Each great essayist has a quip about the two-party system. I. F. Stone wrote that it appears “like those magic black and white squares which look like a staircase at one moment and a checkerboard the next. Sometimes the two parties seem very distinct and sometimes they seem very much alike.” Gore Vidal put it more bluntly, arguing that the US is the only country in the world with one party of property and two right wings. Present frustrations, perhaps, are better invoked by Christopher Hitchens’ remark that the system only represents two cheeks of the same derriere.

Yet folk wisdom on the left suggests that it is easier to oppose the status quo with a Democrat rather then a Republican in power. It often seems impossible to imagine anything left of the Democratic Party when the majority of opposition seamlessly flows into anti-Republican rancour, as the “anti-war” movement aptly demonstrates. However, history also provides the opposite example. Franklin Roosevelt had Alf Landon; Lyndon Johnson had Barry Goldwater; today, Obama has . . . the Tea Party? Lesser-evil-ism has its distinctive place in American politics, yet with all the conservative saber-rattling, each was defeated by a landslide. The Tea Party appears no different.

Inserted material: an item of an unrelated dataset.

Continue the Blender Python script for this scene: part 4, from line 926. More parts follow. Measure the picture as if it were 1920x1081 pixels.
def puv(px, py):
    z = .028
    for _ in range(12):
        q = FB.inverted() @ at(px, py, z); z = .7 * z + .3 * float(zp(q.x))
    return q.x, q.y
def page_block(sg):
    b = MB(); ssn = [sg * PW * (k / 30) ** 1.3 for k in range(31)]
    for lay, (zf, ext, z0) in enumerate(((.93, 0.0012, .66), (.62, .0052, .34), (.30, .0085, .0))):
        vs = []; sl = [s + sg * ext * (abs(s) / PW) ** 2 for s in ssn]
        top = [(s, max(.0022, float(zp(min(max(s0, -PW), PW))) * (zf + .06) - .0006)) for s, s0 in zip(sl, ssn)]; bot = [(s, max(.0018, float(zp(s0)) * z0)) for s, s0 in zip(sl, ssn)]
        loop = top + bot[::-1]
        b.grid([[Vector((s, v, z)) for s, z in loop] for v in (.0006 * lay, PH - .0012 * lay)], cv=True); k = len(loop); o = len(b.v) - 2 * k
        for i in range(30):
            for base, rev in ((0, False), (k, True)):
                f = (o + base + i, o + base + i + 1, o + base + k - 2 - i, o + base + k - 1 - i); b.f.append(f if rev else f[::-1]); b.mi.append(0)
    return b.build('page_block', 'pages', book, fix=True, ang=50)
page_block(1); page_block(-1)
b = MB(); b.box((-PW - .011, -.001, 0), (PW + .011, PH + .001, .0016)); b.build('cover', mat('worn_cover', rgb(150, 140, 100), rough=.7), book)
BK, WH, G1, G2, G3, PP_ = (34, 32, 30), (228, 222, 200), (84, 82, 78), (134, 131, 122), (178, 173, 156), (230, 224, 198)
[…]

Still the Left never fails to paint a hysterical image during Democratic presidencies. Reading some of the left-wing press (if it is even fair to describe it as such) you would think the Tea Party is some kind of fascist insurrection. The idea is as laughable as the image of Obama as a Keynan Socialist. But putting matters of subtlety aside, what this theatrical 1930s-style political drama seems to demonstrate is just how thoroughgoing the demobilized political atmosphere within the Left (as well as the Right) actually is. Each is groping in the dark for a conflict that has long since passed.